The statement undermined a tweet by the weather service's office in Birmingham, Alabama, that had said Alabama would see no impact from Dorian.
Former officials saw a political hand at work. The White House did not immediately respond to a request for comment Saturday as to whether it had communication with NOAA before the agency released its statement Friday. NOAA officials also didn't respond to requests for comment.
"This falls into such uncharted territory," said W. Craig Fugate, who was Florida emergency management chief under Republican Gov. Jeb Bush and director of the Federal Emergency Management Agency under Democratic President Barack Obama. "You have science organizations putting out statements against their own offices. For the life of me I don't think I would have ever faced this under President Obama or Governor Bush."
Fugate said this damages the National Weather Service and it is hard to say how much it will hurt hurricane preparedness and response.
Jane Lubchenco, NOAA administrator during the Obama administration said: "It is truly sad to see political appointees undermining the superb, life-saving work of NOAA's talented and dedicated career servants. Scientific integrity at a science agency matters."
Retired Adm. David Titley, former NOAA operations chief and a former meteorology professor at Pennsylvania State University said NOAA's leadership is showing "moral cowardice" and said officials should have resigned instead of issuing the statement chastising the Birmingham office.

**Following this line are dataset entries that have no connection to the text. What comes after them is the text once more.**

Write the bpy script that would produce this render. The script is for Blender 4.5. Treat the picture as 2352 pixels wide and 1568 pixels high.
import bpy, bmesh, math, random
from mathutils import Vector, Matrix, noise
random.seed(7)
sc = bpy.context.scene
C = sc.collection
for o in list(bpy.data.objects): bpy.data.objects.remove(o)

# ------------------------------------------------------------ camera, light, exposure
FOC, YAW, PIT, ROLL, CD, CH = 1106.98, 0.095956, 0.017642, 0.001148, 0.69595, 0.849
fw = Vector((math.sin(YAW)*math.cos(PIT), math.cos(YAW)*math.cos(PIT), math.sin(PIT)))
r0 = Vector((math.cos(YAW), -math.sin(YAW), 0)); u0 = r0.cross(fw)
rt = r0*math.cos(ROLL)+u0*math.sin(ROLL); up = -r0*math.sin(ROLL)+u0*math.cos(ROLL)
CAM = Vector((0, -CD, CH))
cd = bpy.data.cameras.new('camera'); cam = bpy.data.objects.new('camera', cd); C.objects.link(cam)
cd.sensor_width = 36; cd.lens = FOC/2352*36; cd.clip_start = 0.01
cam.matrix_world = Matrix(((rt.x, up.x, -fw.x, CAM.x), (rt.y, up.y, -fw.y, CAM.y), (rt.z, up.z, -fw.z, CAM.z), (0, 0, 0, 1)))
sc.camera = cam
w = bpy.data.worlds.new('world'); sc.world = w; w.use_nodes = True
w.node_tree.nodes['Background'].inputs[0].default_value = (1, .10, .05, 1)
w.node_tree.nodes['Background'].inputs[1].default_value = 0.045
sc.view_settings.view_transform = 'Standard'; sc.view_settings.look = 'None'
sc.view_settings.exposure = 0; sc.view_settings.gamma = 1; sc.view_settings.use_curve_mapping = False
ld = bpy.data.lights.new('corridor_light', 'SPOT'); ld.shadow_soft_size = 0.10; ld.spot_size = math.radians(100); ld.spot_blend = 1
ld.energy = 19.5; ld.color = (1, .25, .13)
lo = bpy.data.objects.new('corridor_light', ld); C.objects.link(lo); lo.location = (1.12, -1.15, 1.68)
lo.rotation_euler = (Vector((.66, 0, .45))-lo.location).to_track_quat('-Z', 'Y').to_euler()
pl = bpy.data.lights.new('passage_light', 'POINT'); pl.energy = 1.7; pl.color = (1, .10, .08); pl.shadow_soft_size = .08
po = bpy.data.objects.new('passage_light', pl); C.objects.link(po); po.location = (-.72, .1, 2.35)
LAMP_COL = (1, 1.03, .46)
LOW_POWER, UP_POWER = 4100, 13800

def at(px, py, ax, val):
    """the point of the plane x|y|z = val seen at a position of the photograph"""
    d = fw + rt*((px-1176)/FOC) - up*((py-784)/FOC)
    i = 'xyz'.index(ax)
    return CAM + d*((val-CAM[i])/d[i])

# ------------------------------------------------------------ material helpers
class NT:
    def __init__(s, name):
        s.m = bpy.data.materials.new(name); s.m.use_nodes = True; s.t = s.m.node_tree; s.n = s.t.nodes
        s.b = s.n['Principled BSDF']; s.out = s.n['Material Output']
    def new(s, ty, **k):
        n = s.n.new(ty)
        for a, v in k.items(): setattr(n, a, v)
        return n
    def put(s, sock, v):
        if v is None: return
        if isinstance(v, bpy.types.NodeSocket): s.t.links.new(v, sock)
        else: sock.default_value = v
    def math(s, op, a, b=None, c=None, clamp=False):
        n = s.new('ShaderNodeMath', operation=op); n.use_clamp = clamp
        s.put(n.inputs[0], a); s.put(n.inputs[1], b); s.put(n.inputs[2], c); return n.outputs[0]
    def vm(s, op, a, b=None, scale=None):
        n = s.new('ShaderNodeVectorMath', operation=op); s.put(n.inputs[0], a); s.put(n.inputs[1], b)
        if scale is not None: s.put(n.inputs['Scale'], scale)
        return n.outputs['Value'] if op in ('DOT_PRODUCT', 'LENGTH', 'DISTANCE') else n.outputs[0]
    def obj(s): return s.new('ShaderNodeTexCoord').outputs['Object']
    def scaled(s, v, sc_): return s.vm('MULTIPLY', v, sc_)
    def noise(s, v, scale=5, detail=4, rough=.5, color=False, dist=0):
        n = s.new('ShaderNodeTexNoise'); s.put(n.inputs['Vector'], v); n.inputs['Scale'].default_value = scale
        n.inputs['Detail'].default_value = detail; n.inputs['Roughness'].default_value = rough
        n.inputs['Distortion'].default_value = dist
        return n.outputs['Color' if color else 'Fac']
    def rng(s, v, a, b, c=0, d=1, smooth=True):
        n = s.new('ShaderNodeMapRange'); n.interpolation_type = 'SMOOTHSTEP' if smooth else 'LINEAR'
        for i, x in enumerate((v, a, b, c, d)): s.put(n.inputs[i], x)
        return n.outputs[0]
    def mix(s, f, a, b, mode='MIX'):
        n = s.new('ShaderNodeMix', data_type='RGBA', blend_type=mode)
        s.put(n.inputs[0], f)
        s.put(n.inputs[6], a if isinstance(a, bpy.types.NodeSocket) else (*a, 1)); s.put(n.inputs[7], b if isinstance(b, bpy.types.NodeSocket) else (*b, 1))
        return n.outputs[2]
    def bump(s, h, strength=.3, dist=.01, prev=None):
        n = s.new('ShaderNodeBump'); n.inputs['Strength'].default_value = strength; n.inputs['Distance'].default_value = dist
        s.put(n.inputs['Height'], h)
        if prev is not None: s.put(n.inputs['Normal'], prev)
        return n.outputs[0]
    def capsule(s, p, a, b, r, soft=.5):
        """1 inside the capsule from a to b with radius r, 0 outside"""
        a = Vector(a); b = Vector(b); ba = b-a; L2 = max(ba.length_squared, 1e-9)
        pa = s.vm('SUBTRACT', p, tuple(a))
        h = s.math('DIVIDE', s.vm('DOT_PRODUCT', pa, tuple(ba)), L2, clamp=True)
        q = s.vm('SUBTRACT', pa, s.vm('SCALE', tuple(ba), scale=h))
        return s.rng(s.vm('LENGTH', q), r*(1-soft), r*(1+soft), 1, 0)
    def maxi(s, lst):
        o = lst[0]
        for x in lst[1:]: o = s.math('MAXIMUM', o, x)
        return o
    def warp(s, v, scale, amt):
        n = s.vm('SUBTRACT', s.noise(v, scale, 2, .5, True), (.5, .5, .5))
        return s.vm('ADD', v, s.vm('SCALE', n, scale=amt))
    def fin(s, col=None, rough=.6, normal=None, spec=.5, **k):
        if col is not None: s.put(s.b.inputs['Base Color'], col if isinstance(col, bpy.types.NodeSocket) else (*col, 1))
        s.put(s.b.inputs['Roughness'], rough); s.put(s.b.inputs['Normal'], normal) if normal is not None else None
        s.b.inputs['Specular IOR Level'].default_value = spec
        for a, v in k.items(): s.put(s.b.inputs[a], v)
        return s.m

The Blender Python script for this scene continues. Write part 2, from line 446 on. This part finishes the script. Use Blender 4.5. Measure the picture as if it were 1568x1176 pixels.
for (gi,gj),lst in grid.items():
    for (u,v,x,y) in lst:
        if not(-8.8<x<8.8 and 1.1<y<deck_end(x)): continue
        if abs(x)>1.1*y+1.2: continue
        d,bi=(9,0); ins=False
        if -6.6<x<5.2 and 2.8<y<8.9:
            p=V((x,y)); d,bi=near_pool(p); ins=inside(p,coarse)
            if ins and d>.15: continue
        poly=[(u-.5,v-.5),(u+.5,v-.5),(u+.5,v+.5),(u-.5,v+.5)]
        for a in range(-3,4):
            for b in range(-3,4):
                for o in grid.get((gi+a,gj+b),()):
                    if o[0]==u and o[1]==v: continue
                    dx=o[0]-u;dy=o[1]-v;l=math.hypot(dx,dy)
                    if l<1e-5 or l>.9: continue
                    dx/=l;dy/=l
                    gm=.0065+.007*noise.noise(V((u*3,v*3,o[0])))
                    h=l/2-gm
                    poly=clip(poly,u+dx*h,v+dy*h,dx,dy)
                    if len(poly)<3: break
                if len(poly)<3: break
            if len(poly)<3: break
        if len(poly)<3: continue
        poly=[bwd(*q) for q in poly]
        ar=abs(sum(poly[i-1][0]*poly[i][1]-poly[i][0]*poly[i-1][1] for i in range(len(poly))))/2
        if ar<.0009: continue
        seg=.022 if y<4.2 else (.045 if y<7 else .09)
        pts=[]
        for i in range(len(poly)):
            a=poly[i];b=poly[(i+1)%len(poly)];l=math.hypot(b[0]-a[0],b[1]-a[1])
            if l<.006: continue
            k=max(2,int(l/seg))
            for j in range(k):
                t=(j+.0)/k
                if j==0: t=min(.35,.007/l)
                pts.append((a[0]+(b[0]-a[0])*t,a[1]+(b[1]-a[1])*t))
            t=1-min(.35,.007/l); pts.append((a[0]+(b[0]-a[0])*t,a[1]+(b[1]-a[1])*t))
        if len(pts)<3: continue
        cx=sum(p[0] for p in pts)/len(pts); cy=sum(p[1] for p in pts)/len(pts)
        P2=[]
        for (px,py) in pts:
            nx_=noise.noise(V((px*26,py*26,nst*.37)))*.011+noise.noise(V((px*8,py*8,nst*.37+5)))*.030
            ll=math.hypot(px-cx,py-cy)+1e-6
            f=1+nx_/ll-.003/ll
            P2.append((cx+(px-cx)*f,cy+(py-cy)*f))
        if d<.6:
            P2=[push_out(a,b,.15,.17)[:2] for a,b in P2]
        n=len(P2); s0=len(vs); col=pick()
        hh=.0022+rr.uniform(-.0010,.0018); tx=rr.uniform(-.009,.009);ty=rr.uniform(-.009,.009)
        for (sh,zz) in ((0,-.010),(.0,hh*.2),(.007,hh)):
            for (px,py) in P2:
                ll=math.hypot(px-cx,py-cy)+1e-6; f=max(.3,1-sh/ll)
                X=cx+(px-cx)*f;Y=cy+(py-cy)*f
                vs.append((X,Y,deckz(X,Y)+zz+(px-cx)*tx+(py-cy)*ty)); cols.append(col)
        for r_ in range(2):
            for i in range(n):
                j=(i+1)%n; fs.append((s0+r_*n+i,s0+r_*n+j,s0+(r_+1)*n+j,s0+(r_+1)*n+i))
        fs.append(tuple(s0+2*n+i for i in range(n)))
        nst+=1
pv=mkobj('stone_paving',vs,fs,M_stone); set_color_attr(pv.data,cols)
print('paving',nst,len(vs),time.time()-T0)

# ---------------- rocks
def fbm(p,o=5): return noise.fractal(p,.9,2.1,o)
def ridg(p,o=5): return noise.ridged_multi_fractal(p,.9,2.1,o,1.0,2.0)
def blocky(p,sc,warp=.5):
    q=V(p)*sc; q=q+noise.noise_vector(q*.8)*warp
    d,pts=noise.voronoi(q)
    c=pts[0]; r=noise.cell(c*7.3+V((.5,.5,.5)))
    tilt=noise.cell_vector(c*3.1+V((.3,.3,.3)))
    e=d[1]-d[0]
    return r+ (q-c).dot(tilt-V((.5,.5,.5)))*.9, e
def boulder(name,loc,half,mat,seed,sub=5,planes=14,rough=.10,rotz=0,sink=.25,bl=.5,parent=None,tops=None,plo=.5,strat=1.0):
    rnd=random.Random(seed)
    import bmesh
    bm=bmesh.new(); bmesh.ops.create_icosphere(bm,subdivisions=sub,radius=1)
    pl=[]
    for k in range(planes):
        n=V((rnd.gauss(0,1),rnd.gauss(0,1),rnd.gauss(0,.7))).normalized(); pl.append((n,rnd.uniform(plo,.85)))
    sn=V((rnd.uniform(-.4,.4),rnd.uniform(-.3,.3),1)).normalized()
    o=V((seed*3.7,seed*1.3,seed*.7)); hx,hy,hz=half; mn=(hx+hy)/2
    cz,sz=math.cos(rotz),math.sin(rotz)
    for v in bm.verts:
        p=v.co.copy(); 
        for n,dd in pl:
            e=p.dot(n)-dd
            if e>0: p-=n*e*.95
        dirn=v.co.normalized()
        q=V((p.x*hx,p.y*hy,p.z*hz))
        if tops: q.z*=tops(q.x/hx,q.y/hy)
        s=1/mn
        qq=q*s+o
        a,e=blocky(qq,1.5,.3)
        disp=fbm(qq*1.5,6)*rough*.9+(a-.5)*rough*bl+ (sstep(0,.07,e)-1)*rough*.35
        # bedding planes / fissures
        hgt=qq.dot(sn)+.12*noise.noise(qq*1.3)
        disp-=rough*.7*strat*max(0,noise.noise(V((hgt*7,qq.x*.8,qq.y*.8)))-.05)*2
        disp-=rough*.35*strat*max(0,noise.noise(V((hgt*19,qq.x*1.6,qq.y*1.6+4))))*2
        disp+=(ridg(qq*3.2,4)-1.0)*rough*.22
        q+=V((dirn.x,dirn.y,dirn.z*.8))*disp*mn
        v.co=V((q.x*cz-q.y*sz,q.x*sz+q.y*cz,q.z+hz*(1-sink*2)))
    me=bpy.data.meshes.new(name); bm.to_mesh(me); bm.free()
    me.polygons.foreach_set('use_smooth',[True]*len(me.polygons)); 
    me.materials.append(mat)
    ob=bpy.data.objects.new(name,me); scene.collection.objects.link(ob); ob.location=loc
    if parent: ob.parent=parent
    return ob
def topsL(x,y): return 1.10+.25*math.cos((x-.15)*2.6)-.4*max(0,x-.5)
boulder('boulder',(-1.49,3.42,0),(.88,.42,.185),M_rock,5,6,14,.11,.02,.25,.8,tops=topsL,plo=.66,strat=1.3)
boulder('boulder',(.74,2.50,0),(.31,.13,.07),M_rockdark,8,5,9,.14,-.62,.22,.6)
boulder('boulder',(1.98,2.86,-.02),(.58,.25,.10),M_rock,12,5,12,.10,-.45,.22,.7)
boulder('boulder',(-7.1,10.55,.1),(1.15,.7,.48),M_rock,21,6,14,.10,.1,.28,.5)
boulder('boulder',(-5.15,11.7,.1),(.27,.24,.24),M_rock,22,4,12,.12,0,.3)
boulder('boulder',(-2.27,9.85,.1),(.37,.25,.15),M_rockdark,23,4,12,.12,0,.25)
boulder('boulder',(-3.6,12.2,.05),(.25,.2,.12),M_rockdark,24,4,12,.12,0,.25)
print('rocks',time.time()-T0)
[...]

Friday said he would have quit had he been in top officials' shoes.
Titley said Saturday it was dangerous because of the mistrust NOAA is now injecting in forecasts that can help people with life-or-death decisions on whether to evacuate.
"For people who look for excuses not to take action when their lives or property are threatened. ... I think this can potentially feed that," Titley said.
Former National Hurricane Center Director Bill Read on Friday also blasted NOAA on Facebook, saying he was speaking because government employees were too afraid for their jobs to speak.
Last Sunday, Trump tweeted: "In addition to Florida - South Carolina, North Carolina, Georgia, and Alabama, will most likely be hit (much) harder than anticipated. Looking like one of the largest hurricanes ever. Already category 5."
The weather service in Birmingham quickly followed up with a tweet, which one meteorologist there said was prompted by residents' concerns about what to do. It said: "Alabama will NOT see any impacts from #Dorian. We repeat, no impacts from Hurricane #Dorian will be felt across Alabama. The system will remain too far east."
NOAA spokesman Christopher Vaccaro verified that day that "The current forecast path of Dorian does not include Alabama."
The agency changed course in its latest statement, saying under no one's name that the Birmingham tweet from its forecasters "spoke in absolute terms that were inconsistent with probabilities from the best forecast products available at the time."
Contrary to Trump's tweet, it was never "most likely" that Alabama would be hit hard. The highest percentage that tropical force storm winds — not stronger hurricane-force winds — would hit somewhere in Alabama was 11 percent, according to hurricane center charts and briefly somewhere between 20 percent and 30 percent according to a graphic that was not a forecast.